Tampoco en el caso venezolano el presidente brasileño cuenta con especial credibilidad. Si Venezuela ha llegado a la dictadura que es hoy –por más que Lula se niegue a usar esa palabra– ha sido, entre otras cosas, por la connivencia de los líderes de la izquierda latinoamericana, entre los que él ocupa un destacado puesto. El fraude electoral ha sido común en la Venezuela del último Chávez y durante todo el tiempo de Maduro y jamás Lula levantó la voz hasta hoy. Es cierto que el último robo electoral es tan manifiesto que impide que los socios regionales de Maduro miren para otro lado y obliga a que se pronuncien, aunque muchos lo hagan de forma tibia.

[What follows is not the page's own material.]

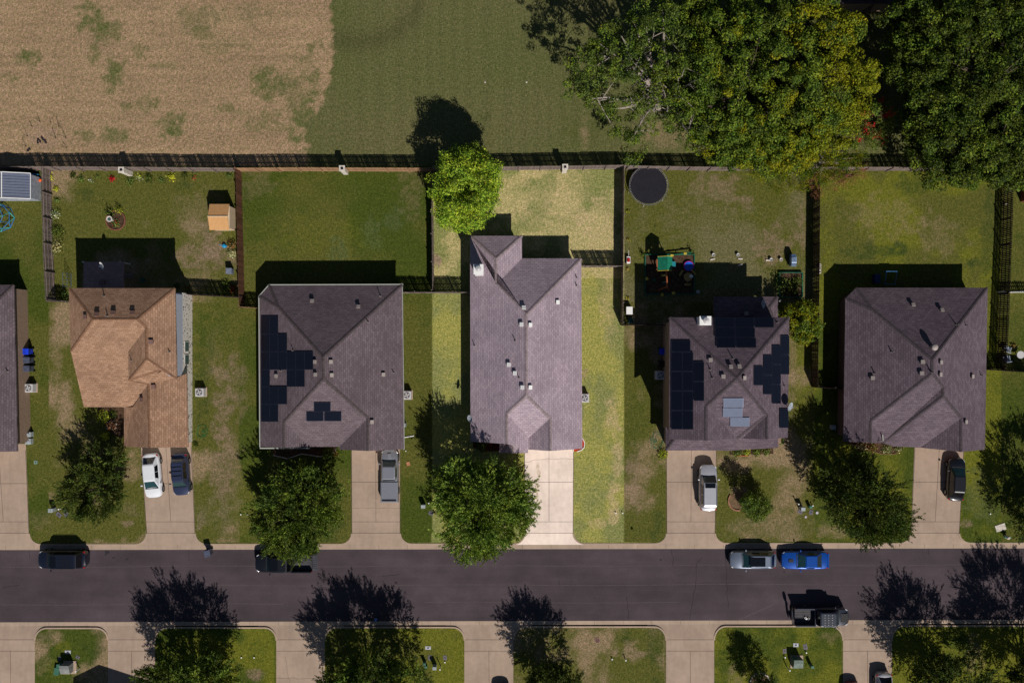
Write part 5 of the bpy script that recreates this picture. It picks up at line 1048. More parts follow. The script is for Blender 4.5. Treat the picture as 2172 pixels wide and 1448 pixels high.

Ese historial de manipulación electoral chavista convierte las expresiones de «fraude» y de «robo» electoral en poco novedosas. Lo categórico es que en Venezuela se ha producido un golpe –o autogolpe– de estado. En realidad, ya se dio también en anteriores elecciones presidenciales, pero la magnitud de la derrota de Maduro hace que esta vez sea verdaderamente manifiesto: con el uso de las armas, Maduro se aferra al poder, cuando a la luz del mundo el pueblo masivamente ha votado echarle. Es tan golpe de estado como el que dieron las juntas militares en muchos países latinoamericanos en las décadas de 1960 y 1970. Hoy los golpes los está dando una versión de la izquierda –Venezuela, Nicaragua–, sin que otras izquierdas lo denuncien suficientemente (a excepción sobre todo de la chilena): no deviene en el mismo mantra que para ellas, por otra parte, fue el autogolpe de Fujimori en la década de 1990.
Es posible –se le podría conceder el beneficio de la duda– que cuando Lula pone sobre la mesa la eventualidad de repetir las elecciones o de formar un gobierno de coalición que a medio plazo desemboque en nuevas elecciones, lo haga siguiendo una estrategia reservada, conducente a ir empujando a Maduro y al conjunto del chavismo hacia el reconocimiento tácito de la derrota, en una progresiva resignación a dejar el poder. Pero Lula será juzgado, no por ningún cuaderno de ruta, sino por sus avances en la resolución de la crisis venezolana, y no está claro que haya hecho un diagnóstico libre de camarerías. Tal vez haya pecado de ingenuidad –una ingenuidad culpable, en todo caso– creyendo en la buena fe (sic) de sus correligionarios venezolanos. Aunque al menos él sigue por ahora empujando por desatascar la situación; el mexicano López Obrador y el colombiano Petro, que también decían querer mediar, ya han tirado la toalla, lo que beneficia a Maduro.
Lula se juega en este asunto el balance que, de su nuevo mandato presidencial, se hará en materia de política exterior. Sin los elementos brillantes de sus anteriores presidencias, aupadas por un entorno político y económico regional e internacional más propicio, Lula puede fácilmente pillarse los dedos en Venezuela.